Written request =>
Repeat the lines below exactly as they appear, but leave out the images.

Material provided =>
[Start]

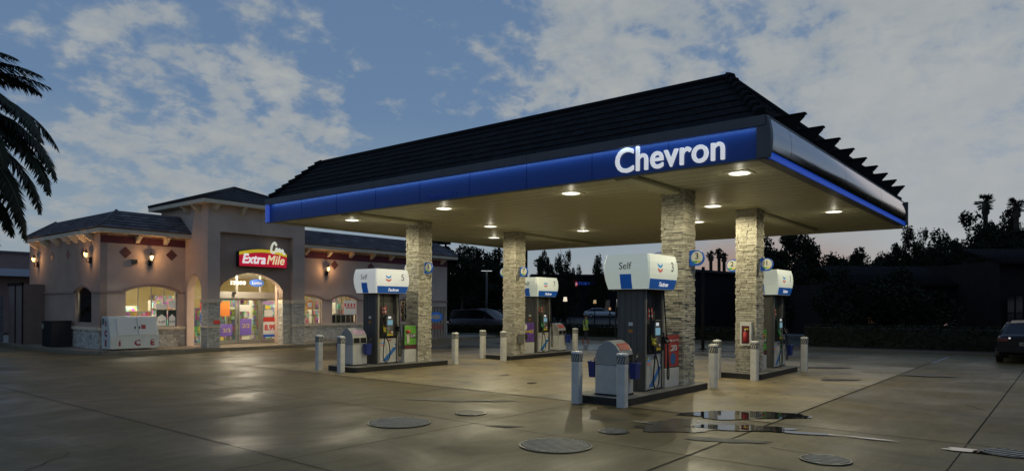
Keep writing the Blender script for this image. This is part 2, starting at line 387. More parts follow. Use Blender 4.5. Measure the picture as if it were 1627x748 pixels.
def pad_mat():
    m = bpy.data.materials.new('tan_slab_paving'); m.use_nodes = True; nt = m.node_tree; N = nt.nodes; L = nt.links; p = N['Principled BSDF']
    tc = N.new('ShaderNodeTexCoord'); br = N.new('ShaderNodeTexBrick'); L.new(tc.outputs['Object'], br.inputs[0])
    br.offset = 0; br.inputs['Color1'].default_value = (.29, .228, .118, 1); br.inputs['Color2'].default_value = (.225, .178, .092, 1); br.inputs['Mortar'].default_value = (.11, .09, .06, 1)
    br.inputs['Scale'].default_value = 1; br.inputs['Mortar Size'].default_value = .010; br.inputs['Brick Width'].default_value = .95; br.inputs['Row Height'].default_value = .95; br.inputs['Mortar Smooth'].default_value = .3
    def no(scale, detail=5, rough=.6, dist=0.):
        n = N.new('ShaderNodeTexNoise'); n.inputs['Scale'].default_value = scale; n.inputs['Detail'].default_value = detail; n.inputs['Roughness'].default_value = rough; n.inputs['Distortion'].default_value = dist
        L.new(tc.outputs['Object'], n.inputs[0]); return n.outputs['Fac']
    def rp(f, pts):
        r = N.new('ShaderNodeValToRGB'); cr = r.color_ramp
        while len(cr.elements) < len(pts): cr.elements.new(.5)
        for e, (q, c) in zip(cr.elements, pts): e.position = q; e.color = (c, c, c, 1)
        L.new(f, r.inputs[0]); return r.outputs[0]
    def mx(f, a, b, mode='MIX'):
        x = N.new('ShaderNodeMix'); x.data_type = 'RGBA'; x.blend_type = mode
        for s, v in ((x.inputs[0], f), (x.inputs[6], a), (x.inputs[7], b)):
            if hasattr(v, 'links'): L.new(v, s)
            else: s.default_value = v if isinstance(v, (int, float)) else (*v, 1)
        return x.outputs[2]
    c = mx(.6, br.outputs[0], rp(no(1.3, 8, .7, .5), [(.3, .3), (.7, .72)]), 'OVERLAY')
    c = mx(rp(no(2.3, 4, .5, .8), [(.62, 0.), (.69, .75)]), c, (.07, .042, .026))
    c = mx(rp(no(.35, 4, .5, .8), [(.5, 0.), (.75, .45)]), c, (.10, .085, .06))
    L.new(c, p.inputs['Base Color'])
    L.new(rp(no(.8, 6, .6, .6), [(.35, .30), (.7, .60)]), p.inputs['Roughness']); p.inputs['Specular IOR Level'].default_value = .35
    b = N.new('ShaderNodeBump'); b.inputs['Strength'].default_value = .12; b.inputs['Distance'].default_value = .006
    L.new(no(22), b.inputs['Height']); L.new(b.outputs[0], p.inputs['Normal'])
    return m
a0, a1, b0, b1 = PADS
g = MB(); g.face([(a0, b0, 0), (a1, b0, 0), (a1, b1, 0), (a0, b1, 0)])
struct(g.build('canopy_pad', pad_mat()))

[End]

Task response =>
Keep writing the Blender script for this image. This is part 2, starting at line 387. More parts follow. Use Blender 4.5. Measure the picture as if it were 1627x748 pixels.
def pad_mat():
    m = bpy.data.materials.new('tan_slab_paving'); m.use_nodes = True; nt = m.node_tree; N = nt.nodes; L = nt.links; p = N['Principled BSDF']
    tc = N.new('ShaderNodeTexCoord'); br = N.new('ShaderNodeTexBrick'); L.new(tc.outputs['Object'], br.inputs[0])
    br.offset = 0; br.inputs['Color1'].default_value = (.29, .228, .118, 1); br.inputs['Color2'].default_value = (.225, .178, .092, 1); br.inputs['Mortar'].default_value = (.11, .09, .06, 1)
    br.inputs['Scale'].default_value = 1; br.inputs['Mortar Size'].default_value = .010; br.inputs['Brick Width'].default_value = .95; br.inputs['Row Height'].default_value = .95; br.inputs['Mortar Smooth'].default_value = .3
    def no(scale, detail=5, rough=.6, dist=0.):
        n = N.new('ShaderNodeTexNoise'); n.inputs['Scale'].default_value = scale; n.inputs['Detail'].default_value = detail; n.inputs['Roughness'].default_value = rough; n.inputs['Distortion'].default_value = dist
        L.new(tc.outputs['Object'], n.inputs[0]); return n.outputs['Fac']
    def rp(f, pts):
        r = N.new('ShaderNodeValToRGB'); cr = r.color_ramp
        while len(cr.elements) < len(pts): cr.elements.new(.5)
        for e, (q, c) in zip(cr.elements, pts): e.position = q; e.color = (c, c, c, 1)
        L.new(f, r.inputs[0]); return r.outputs[0]
    def mx(f, a, b, mode='MIX'):
        x = N.new('ShaderNodeMix'); x.data_type = 'RGBA'; x.blend_type = mode
        for s, v in ((x.inputs[0], f), (x.inputs[6], a), (x.inputs[7], b)):
            if hasattr(v, 'links'): L.new(v, s)
            else: s.default_value = v if isinstance(v, (int, float)) else (*v, 1)
        return x.outputs[2]
    c = mx(.6, br.outputs[0], rp(no(1.3, 8, .7, .5), [(.3, .3), (.7, .72)]), 'OVERLAY')
    c = mx(rp(no(2.3, 4, .5, .8), [(.62, 0.), (.69, .75)]), c, (.07, .042, .026))
    c = mx(rp(no(.35, 4, .5, .8), [(.5, 0.), (.75, .45)]), c, (.10, .085, .06))
    L.new(c, p.inputs['Base Color'])
    L.new(rp(no(.8, 6, .6, .6), [(.35, .30), (.7, .60)]), p.inputs['Roughness']); p.inputs['Specular IOR Level'].default_value = .35
    b = N.new('ShaderNodeBump'); b.inputs['Strength'].default_value = .12; b.inputs['Distance'].default_value = .006
    L.new(no(22), b.inputs['Height']); L.new(b.outputs[0], p.inputs['Normal'])
    return m
a0, a1, b0, b1 = PADS
g = MB(); g.face([(a0, b0, 0), (a1, b0, 0), (a1, b1, 0), (a0, b1, 0)])
struct(g.build('canopy_pad', pad_mat()))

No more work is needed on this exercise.